July 4th, 2008 at 11:58 am
With the RE market busting and recession clerly visible on the horizon, the bill for a decade long credit bubble is comming due and you’ll be surprised how many of your friends and neighbours were swimming naked.
If you were a bear over the last few years, you likely have hundreds of thousands in savings to buy distressed assets. If you are an over extended bull, you are SOL.
Times like this are just transfers of wealth from people without cash to people with cash.
July 4th, 2008 at 12:18 pm
I blame the reduced down payment requirements. A minimum 25% down payment is a pretty good test of fiscal responsibility. Not only does it give the lender some buffer before the equity turns negative, it also weeds out people who don’t know how to save. Giving out loans for hundreds of thousands of dollars to people who can’t even save up tens of thousands is a recipe for default.
July 4th, 2008 at 12:22 pm
July 4th, 2008 at 12:28 pm
As an ex-spec builder who keeps in touch with the gang that’s still active, let me assure you that the same thing is happening in Coquitlam and on the North shore. During the last coffee break with a bunch of builder buddies, I learned that most of these guys are not proceeding with new projects and are letting recently acquired permits expire. Unlike developers of large multi-unit projects, that could take a couple of years from commitment to completion, small-time house builders sometimes have the advantage of bailing out at the first sign of trouble.
Although most of these guys with unsold new houses are scared $hitless as not even price drops are generating much interest, one of the guys FINALLY had the subjects removed from a recent sale that enabled him to escape with only a small loss…or so he claims. Anyway, this guy was so happy, you’d have thought he just won the lotto. Needless to say, he sprung for the coffee and doughnuts.

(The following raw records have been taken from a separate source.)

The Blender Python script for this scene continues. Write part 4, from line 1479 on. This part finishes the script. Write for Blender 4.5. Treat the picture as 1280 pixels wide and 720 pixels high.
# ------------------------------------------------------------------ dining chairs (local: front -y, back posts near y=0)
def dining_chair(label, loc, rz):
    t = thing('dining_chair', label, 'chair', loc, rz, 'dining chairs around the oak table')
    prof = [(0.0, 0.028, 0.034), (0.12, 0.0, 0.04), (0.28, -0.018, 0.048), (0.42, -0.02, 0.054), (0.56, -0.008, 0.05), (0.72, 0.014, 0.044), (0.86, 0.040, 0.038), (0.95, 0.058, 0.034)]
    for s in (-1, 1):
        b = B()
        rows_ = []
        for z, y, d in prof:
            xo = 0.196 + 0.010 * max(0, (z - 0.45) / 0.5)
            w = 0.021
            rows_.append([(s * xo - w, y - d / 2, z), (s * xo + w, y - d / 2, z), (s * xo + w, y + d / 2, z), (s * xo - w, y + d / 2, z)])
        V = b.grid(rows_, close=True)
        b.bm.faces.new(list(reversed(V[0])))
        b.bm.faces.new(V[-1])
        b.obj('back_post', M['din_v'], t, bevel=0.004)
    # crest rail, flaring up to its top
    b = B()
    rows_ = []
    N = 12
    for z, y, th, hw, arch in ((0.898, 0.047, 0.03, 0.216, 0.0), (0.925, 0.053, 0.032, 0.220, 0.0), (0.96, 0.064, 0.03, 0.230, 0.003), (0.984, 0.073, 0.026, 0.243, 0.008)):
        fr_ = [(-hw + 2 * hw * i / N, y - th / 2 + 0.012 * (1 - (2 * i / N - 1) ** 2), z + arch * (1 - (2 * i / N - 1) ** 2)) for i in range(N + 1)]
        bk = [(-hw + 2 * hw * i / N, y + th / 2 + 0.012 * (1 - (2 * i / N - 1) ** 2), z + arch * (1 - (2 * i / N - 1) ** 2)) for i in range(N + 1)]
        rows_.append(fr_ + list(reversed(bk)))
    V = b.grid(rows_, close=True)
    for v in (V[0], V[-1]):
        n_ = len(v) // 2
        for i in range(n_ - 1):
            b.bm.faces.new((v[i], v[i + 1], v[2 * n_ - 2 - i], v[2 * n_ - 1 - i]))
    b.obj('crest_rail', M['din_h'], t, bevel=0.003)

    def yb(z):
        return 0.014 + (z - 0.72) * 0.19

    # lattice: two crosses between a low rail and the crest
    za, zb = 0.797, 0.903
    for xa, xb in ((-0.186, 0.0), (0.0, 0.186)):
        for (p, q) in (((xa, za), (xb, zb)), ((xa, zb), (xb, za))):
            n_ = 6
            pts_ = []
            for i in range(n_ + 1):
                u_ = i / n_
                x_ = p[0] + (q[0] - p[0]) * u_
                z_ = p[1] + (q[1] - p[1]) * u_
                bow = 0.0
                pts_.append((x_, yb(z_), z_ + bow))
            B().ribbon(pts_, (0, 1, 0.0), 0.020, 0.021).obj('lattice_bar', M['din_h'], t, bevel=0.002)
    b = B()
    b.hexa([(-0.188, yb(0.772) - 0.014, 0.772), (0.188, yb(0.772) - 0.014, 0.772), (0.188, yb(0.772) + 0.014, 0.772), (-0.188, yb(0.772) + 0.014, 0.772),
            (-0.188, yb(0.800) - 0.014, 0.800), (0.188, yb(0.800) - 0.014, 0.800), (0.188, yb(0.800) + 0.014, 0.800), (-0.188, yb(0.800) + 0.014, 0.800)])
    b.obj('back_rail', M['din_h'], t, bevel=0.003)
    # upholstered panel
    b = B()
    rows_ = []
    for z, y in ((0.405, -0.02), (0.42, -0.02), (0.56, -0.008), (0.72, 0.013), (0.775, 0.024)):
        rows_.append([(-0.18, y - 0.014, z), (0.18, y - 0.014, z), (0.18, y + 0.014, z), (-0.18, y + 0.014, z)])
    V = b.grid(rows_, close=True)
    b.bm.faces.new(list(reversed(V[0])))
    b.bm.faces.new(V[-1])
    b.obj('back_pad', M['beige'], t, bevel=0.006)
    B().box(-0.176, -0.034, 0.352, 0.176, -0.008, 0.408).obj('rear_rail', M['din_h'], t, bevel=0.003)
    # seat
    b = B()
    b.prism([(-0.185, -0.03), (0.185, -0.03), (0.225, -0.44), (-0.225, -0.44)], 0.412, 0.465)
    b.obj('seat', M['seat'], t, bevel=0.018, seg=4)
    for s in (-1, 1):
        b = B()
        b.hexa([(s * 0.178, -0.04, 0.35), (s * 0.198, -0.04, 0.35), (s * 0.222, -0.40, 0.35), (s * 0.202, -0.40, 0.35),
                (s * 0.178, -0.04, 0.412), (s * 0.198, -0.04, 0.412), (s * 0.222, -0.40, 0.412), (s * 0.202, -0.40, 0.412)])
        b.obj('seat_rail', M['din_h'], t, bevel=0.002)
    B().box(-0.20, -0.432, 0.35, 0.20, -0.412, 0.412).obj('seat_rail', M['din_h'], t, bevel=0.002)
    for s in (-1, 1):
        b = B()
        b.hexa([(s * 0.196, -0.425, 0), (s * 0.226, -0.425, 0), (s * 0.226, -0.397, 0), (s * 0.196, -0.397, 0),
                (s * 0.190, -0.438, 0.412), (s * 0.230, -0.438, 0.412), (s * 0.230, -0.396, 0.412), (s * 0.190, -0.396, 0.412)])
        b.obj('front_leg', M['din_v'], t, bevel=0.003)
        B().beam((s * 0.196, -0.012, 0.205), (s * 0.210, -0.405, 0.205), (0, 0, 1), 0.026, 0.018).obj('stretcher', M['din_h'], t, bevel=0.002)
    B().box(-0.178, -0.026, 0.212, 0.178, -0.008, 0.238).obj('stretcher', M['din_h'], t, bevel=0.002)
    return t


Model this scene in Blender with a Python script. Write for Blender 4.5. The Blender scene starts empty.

July 4th, 2008 at 12:56 pm
++1 VHB
When the going gets tough, the tough get going. I am with Simpleton. I want to see high interest rates, high fuel prices, credit bust! Blood on the street. The faster the better.
This will separate the wheat from the shaff.
After the dust settles, those left standing can meet here for a beer in the blogosphere.
By then we will need new blog titles:
“Vancouver post bubble”
“Vancouver un-real bargains”
“Vancouver bear advice”
“Vancouver apartment info”
“Financial advising and I told you so….”
“Vancouver Housing Blog - the resurrection”
Best regards,
arit
July 4th, 2008 at 12:56 pm
Prices are high even for a very very strong economy. If our economy falters badly (ie. severe recession), housing will drop EVEN more. In other words, affordability WILL IMPROVE no matter what happens to our economy.
I presume that if somebody lost their job, they will be unable to buy. However, odds are that they will be employed long long before prices have gone up any significant amount.
The other worry is access to credit. I can’t see CMHC stop giving insurance any time soon, so any responsible renter who squirreled away his “equity” (rental savings), will be in a position to make a decent downpayment.